What I got from Aron’s story is this:

The decision he made was about family, the people he held close to his heart: his mum, dad and sister. With his video camera, he filmed his messages to them in case someone found it later. He asked the audience in which I sat — what would each of us say if they had to leave a final message before an unforseen event like this:

“What do you say, who to? Who’s on your tape? Whatever you answer is what’s most important in your life.”

This made me think a lot about what I would say, and who I would say it to on my tape, SMS or letter.

“I was standing in my grave,” he said.

“The best thing you can do is stop, think, observe and come up with some options.”

Aron told us about his three options to get out of his grave:

One – chip at the boulder. This could take weeks or months.

Two – use his rope to move the boulder. This failed, the rope was too flexible.

Three – cut his hand off. But how would he cut through his bones with the multi-tool which was not a sharp enough tool?

Coming to the decision – choosing life and family

Aron feared he would die there. He didn’t think he would last another night or day. There’s no way he could cut the bones. So he scratched his epitaph on the wall of the canyon next to him – his name, date of birth and date of death. It was the end… until the sun rose the next morning and he realised he was still there. Then he had an epiphany: use the force of his body to rotate his strapped arm so that his bones in that arm would snap. CRAAAAACK! Then he started to cut through.

Aron told us that another thing that pushed him to want to get out was a vision he had on his last night in the canyon. I think he was a bit delirious when it happened. He had a vision of a small boy with blue eyes and blond hair who called him dad. In his vision there was so much love between him and that little boy, and when Aron saw his future child he wanted that future. This, together with the love for his family, Aron got the motivation to finally get out of this mess. I should add that last on, much later on in 2010, Aron and his wife had a child with blond hair and blue eyes.

Leaving something behind but gaining life back

Before he cut off his hand, Aron thought about how it would change him. But his thinking was initially about physical change. He won’t have his hand anymore. Then he started to think:

“How am I going to change?”

Was he going to continue to take life for granted? Was he going to change? What is he going to do? How would he change if he were to get his life back?

And so Aron cut through his skin and flesh, and use his body and the boulder to snap his bones.

And just like that, after so many hours of suffering through cold nights, drinking his own urine, dehydration and all… he finally did it.

“[I got to] step out of my grave and into my life again.”

“I left something behind… [but] I didn’t lose anything.”

“[Life], was the first gift that boulder gave me.”
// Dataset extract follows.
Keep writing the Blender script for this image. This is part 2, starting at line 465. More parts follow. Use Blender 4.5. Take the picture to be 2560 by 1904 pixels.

“What I got from it – there is a force more powerful than the will to live… [it’s] love”

In his final message to the audience, Aron Ralston reminded us not to take things or people for granted, and to stop whinging about the littlest things:

“What constitutes a bad day?”

Yes, why do we complain about the small things in life? I thought, while listening.

“Did you have to drink your own urine today?” he continued.

He talked about people complaining about missing their flights, losing their luggage.

It’s a new day, live it… “do it, [live] for your loved ones.”

Step out of your grave and into your life again.

I totally recommend Aron Ralston as a motivational speaker.

So tell me: What do you say, who to? Who’s on your tape?